“Köroğlu” Operası Dünya Sahnelerinde (2. yazı) Köroğlu Türk kavimlerini birleştirdi

Eflatun Neimetzade

(21.09.2020, sayımızda)-

Projemizin en önemli amacı, yedi kardeş Türk Devletleri ve Türk (RF) Topluluklarından (Tataristan, Başkurdistan) davet olunan şan ve koro sanatçılarının Türkiye Türkçesi’nde söylemeleri idi (Bütün Türk Devletlerinden ve Türk Topluluklarindan ayrıca milli kostümlerin de getirilmesini özellikle talep ettik).

Çok geçmeden tüm sanatçılar Türkçe’yi, aksansız konuşmaya başladılar. Sahnede büyük sevinç yaşanıyordu. Tüm sanat topluluğu ana Türkçede konuşuyorlardı. Bundan büyük sevinç ne ola bilirdi? Türkçe konuştular, söylediler, kol-kola dolaştılar, tek dil, tek vücut oldular. Herkes Bişkek’te Türk olduğunu yeniden anlamış oldu. Böylece Büyük TURAN devletinin temeli adeta yeniden atılıyordu…

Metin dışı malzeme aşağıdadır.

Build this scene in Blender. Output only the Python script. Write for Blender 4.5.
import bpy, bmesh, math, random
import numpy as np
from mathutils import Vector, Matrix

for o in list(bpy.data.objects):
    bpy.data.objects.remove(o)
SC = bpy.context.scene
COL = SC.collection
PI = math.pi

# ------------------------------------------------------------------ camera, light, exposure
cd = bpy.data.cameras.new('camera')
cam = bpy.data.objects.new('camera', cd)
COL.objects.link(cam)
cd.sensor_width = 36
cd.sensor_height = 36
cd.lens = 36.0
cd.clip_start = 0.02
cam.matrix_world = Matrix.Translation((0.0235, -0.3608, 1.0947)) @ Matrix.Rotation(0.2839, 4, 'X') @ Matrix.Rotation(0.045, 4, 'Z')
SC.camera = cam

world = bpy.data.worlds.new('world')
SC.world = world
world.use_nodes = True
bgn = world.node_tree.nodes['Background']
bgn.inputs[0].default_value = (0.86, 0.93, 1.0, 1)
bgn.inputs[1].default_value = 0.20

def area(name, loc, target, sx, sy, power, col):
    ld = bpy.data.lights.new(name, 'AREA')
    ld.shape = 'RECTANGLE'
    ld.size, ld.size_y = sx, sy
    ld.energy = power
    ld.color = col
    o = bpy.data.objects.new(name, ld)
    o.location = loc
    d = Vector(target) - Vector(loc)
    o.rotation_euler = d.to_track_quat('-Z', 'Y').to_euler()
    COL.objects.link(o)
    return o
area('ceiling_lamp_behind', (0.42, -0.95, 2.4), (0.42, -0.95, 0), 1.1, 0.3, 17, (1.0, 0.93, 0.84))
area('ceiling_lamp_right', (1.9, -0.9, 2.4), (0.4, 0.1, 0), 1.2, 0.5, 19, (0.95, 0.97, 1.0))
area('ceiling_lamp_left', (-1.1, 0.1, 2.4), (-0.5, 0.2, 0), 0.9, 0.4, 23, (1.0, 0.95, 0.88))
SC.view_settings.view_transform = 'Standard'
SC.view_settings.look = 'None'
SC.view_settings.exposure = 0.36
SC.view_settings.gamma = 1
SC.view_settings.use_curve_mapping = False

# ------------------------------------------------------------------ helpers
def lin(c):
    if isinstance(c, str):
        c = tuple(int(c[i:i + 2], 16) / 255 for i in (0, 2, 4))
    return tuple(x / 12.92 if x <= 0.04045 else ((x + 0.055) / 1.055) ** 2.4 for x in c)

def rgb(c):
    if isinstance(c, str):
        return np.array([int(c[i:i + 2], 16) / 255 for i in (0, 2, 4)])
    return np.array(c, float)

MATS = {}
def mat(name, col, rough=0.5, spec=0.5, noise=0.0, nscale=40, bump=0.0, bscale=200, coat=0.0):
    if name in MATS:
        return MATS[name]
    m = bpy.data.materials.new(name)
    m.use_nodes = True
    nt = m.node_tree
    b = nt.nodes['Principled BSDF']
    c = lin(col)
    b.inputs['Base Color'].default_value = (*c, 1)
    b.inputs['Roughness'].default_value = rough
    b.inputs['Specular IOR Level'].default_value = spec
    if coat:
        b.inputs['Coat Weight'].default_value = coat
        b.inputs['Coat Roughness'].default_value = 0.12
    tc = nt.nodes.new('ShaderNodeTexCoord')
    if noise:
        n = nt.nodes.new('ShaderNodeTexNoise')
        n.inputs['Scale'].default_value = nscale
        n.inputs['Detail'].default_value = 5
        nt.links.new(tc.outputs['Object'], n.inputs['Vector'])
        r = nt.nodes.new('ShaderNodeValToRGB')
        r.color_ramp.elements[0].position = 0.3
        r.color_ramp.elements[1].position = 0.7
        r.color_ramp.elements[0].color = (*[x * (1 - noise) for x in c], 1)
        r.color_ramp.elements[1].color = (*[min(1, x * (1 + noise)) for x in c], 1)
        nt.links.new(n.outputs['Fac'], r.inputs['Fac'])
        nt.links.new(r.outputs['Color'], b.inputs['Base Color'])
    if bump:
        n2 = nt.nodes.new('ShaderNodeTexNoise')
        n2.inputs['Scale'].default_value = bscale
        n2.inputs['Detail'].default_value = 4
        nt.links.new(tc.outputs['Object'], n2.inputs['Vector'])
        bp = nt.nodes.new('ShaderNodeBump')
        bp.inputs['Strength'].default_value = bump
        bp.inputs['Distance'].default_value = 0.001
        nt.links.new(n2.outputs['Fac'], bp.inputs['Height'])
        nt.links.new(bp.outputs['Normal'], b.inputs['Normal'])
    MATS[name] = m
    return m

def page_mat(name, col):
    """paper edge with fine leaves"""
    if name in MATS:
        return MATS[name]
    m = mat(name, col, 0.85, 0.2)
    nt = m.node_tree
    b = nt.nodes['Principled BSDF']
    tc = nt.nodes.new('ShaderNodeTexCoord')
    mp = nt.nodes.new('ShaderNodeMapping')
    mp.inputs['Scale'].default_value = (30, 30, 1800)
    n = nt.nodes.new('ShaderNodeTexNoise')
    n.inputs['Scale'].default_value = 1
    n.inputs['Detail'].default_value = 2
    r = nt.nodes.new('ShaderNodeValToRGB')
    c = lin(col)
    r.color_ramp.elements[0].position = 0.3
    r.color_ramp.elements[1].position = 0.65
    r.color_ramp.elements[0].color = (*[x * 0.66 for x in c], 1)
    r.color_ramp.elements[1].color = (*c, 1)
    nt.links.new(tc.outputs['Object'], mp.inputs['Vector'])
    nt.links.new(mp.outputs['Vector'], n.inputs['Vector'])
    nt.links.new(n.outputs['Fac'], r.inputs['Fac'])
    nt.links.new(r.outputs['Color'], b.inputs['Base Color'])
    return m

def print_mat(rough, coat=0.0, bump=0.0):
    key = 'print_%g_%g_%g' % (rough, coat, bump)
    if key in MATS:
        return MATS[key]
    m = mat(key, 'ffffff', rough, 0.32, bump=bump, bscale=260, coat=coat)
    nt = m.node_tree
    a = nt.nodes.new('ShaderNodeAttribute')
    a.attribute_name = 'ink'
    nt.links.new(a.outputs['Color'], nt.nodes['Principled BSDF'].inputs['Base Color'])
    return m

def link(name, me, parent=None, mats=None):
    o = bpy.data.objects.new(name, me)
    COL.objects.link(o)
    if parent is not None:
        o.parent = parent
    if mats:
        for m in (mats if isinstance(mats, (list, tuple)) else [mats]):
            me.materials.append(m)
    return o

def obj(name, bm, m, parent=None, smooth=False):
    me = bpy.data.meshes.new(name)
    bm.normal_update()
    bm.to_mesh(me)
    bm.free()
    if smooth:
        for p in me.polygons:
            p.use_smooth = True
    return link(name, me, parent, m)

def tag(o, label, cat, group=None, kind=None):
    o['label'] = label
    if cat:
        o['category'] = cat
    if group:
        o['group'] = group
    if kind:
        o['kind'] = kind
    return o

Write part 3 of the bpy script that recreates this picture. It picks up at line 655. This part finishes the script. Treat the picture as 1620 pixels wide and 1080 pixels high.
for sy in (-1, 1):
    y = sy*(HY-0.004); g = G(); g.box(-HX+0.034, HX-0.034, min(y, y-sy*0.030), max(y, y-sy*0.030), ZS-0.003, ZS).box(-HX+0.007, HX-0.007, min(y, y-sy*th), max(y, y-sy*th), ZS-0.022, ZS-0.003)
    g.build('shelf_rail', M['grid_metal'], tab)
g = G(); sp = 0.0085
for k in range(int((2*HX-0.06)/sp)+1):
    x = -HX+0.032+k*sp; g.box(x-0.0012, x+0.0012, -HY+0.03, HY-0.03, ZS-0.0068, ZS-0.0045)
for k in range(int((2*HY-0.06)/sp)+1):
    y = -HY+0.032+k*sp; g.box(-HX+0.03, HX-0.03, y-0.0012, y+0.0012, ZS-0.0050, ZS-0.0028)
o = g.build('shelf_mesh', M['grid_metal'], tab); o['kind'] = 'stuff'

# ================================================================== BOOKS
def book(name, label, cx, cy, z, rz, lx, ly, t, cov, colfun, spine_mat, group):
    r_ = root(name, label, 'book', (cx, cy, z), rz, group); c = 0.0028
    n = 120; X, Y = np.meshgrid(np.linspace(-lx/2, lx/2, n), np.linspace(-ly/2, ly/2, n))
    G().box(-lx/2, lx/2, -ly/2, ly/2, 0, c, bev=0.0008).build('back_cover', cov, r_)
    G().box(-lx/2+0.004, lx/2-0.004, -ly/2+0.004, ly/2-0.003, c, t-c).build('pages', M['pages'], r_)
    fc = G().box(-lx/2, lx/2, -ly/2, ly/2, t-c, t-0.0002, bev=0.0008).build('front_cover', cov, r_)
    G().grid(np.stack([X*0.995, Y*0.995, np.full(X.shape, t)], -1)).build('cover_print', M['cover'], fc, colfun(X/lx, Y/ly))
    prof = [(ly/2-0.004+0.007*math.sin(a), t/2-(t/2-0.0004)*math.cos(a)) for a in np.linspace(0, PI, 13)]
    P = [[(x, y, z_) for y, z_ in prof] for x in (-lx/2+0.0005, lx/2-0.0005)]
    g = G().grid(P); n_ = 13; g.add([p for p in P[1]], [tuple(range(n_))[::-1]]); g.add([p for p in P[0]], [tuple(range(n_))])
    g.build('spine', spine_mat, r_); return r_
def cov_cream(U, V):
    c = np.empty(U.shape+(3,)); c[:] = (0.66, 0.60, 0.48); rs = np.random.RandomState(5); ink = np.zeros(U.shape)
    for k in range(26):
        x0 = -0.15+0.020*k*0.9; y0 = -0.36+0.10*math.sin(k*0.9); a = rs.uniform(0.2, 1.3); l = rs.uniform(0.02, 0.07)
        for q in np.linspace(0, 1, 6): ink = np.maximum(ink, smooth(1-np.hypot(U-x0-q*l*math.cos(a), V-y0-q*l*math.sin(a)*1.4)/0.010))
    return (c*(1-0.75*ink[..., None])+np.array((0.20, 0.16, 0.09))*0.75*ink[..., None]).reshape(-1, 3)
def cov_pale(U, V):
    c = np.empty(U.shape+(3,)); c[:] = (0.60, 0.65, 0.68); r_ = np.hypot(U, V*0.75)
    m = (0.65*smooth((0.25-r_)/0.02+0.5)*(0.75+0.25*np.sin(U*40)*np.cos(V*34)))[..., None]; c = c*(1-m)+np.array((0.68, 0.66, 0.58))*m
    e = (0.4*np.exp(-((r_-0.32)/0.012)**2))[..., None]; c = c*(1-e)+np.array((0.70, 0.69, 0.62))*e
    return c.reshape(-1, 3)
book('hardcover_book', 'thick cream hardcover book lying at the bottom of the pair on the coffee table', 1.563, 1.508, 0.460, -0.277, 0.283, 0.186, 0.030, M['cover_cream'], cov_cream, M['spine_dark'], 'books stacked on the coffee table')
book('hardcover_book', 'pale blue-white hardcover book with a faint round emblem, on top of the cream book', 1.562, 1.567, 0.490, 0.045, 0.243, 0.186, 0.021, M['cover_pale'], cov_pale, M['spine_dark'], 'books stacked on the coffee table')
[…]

Gerçekten bu çok zor bir çalışmaydı.  Aktörler zorlanıyorlardı, yapamıyorlardı, diksiyon ve aksan hataları vardı. Fakat zamanla alışmaya başladılar ve başardılar, diyebilirim.  Kardeş Türk devletlerinden davet olunan sanat adamları bir ay sürecinde kaynaştılar, biz bir aile olduk ve hepimiz Türkçe konuşmaya başladık.  Kısaca ilk defa Türk Dünyasında dev bir Proje Türk devlet ve sanatçıları tarafından ana Türkçe`mizde organize ediliyordu. Bu elbette ki, tarihi bir olaydı.

                                                                                                    

Üzeyir Hacıbeyli’nin doğumunun 135 yılına ithafen

Böylece “Köroğlu” operası ilk lokomotif olarak kardeş Türk devletlerinden davet olunan sanatçıları bir araya getirmiş oldu ve dünya Türkleri seve-seve “Köroğlu” Operasının sergilenmesinde görev aldılar ve aynı dilde konuştular. Benden rica ettiler ki artık biz Türkçe biliyoruz ve konuşmalarımı Rusça değil, Türkçe yapıyım… Böylece Türk adet ve ananeleriyle zengin olan efsane kahramanı Köroğlu, kardeş Türkleri bir araya getirip yeniden birleştirmiş oldu.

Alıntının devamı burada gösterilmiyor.